▶ **Available data**:
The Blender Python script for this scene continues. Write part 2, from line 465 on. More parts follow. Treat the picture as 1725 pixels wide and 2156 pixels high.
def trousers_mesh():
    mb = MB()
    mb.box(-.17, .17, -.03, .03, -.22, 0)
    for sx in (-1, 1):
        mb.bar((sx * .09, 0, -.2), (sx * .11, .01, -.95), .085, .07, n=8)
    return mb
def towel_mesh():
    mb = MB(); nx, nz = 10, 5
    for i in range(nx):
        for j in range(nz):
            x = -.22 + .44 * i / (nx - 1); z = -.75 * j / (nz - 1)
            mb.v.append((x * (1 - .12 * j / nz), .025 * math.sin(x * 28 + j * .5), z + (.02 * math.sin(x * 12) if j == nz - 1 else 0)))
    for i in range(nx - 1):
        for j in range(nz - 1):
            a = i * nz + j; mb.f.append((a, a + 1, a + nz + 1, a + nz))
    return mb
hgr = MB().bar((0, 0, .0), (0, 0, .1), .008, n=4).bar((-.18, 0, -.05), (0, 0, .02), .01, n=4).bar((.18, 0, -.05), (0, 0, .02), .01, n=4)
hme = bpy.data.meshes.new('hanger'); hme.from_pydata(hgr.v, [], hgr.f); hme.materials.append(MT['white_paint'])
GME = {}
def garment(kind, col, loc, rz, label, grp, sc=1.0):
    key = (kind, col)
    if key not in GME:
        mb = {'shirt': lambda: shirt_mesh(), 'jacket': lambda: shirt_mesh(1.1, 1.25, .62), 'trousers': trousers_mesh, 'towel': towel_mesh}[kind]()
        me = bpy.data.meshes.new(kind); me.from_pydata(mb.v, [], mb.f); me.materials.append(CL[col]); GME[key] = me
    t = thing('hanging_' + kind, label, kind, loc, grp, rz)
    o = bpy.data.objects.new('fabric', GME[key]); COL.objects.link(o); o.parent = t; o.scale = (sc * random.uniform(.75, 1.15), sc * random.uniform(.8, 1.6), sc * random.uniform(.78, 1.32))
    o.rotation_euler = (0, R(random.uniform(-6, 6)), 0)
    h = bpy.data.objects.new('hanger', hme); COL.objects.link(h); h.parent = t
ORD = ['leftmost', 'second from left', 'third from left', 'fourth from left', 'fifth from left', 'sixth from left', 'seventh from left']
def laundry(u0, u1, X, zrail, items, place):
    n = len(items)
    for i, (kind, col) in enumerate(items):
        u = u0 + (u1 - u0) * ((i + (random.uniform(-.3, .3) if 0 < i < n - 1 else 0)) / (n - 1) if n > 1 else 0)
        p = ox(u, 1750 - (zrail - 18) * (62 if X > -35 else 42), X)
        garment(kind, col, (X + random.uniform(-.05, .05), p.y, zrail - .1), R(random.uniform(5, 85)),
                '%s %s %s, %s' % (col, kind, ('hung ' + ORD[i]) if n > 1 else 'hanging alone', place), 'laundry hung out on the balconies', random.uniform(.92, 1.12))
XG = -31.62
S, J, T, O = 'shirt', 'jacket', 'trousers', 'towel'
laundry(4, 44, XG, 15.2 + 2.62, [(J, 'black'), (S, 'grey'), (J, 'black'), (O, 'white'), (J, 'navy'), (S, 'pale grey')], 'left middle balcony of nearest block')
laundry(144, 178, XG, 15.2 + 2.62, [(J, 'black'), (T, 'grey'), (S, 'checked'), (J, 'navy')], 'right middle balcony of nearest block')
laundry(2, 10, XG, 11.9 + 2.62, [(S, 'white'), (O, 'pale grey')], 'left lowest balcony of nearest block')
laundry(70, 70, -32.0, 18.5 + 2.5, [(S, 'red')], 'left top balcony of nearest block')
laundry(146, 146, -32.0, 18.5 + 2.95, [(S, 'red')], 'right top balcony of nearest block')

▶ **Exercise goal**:
Repeat the material above in full, keeping every word.

▶ **Solution to the problem**:
The Blender Python script for this scene continues. Write part 2, from line 465 on. More parts follow. Treat the picture as 1725 pixels wide and 2156 pixels high.
def trousers_mesh():
    mb = MB()
    mb.box(-.17, .17, -.03, .03, -.22, 0)
    for sx in (-1, 1):
        mb.bar((sx * .09, 0, -.2), (sx * .11, .01, -.95), .085, .07, n=8)
    return mb
def towel_mesh():
    mb = MB(); nx, nz = 10, 5
    for i in range(nx):
        for j in range(nz):
            x = -.22 + .44 * i / (nx - 1); z = -.75 * j / (nz - 1)
            mb.v.append((x * (1 - .12 * j / nz), .025 * math.sin(x * 28 + j * .5), z + (.02 * math.sin(x * 12) if j == nz - 1 else 0)))
    for i in range(nx - 1):
        for j in range(nz - 1):
            a = i * nz + j; mb.f.append((a, a + 1, a + nz + 1, a + nz))
    return mb
hgr = MB().bar((0, 0, .0), (0, 0, .1), .008, n=4).bar((-.18, 0, -.05), (0, 0, .02), .01, n=4).bar((.18, 0, -.05), (0, 0, .02), .01, n=4)
hme = bpy.data.meshes.new('hanger'); hme.from_pydata(hgr.v, [], hgr.f); hme.materials.append(MT['white_paint'])
GME = {}
def garment(kind, col, loc, rz, label, grp, sc=1.0):
    key = (kind, col)
    if key not in GME:
        mb = {'shirt': lambda: shirt_mesh(), 'jacket': lambda: shirt_mesh(1.1, 1.25, .62), 'trousers': trousers_mesh, 'towel': towel_mesh}[kind]()
        me = bpy.data.meshes.new(kind); me.from_pydata(mb.v, [], mb.f); me.materials.append(CL[col]); GME[key] = me
    t = thing('hanging_' + kind, label, kind, loc, grp, rz)
    o = bpy.data.objects.new('fabric', GME[key]); COL.objects.link(o); o.parent = t; o.scale = (sc * random.uniform(.75, 1.15), sc * random.uniform(.8, 1.6), sc * random.uniform(.78, 1.32))
    o.rotation_euler = (0, R(random.uniform(-6, 6)), 0)
    h = bpy.data.objects.new('hanger', hme); COL.objects.link(h); h.parent = t
ORD = ['leftmost', 'second from left', 'third from left', 'fourth from left', 'fifth from left', 'sixth from left', 'seventh from left']
def laundry(u0, u1, X, zrail, items, place):
    n = len(items)
    for i, (kind, col) in enumerate(items):
        u = u0 + (u1 - u0) * ((i + (random.uniform(-.3, .3) if 0 < i < n - 1 else 0)) / (n - 1) if n > 1 else 0)
        p = ox(u, 1750 - (zrail - 18) * (62 if X > -35 else 42), X)
        garment(kind, col, (X + random.uniform(-.05, .05), p.y, zrail - .1), R(random.uniform(5, 85)),
                '%s %s %s, %s' % (col, kind, ('hung ' + ORD[i]) if n > 1 else 'hanging alone', place), 'laundry hung out on the balconies', random.uniform(.92, 1.12))
XG = -31.62
S, J, T, O = 'shirt', 'jacket', 'trousers', 'towel'
laundry(4, 44, XG, 15.2 + 2.62, [(J, 'black'), (S, 'grey'), (J, 'black'), (O, 'white'), (J, 'navy'), (S, 'pale grey')], 'left middle balcony of nearest block')
laundry(144, 178, XG, 15.2 + 2.62, [(J, 'black'), (T, 'grey'), (S, 'checked'), (J, 'navy')], 'right middle balcony of nearest block')
laundry(2, 10, XG, 11.9 + 2.62, [(S, 'white'), (O, 'pale grey')], 'left lowest balcony of nearest block')
laundry(70, 70, -32.0, 18.5 + 2.5, [(S, 'red')], 'left top balcony of nearest block')
laundry(146, 146, -32.0, 18.5 + 2.95, [(S, 'red')], 'right top balcony of nearest block')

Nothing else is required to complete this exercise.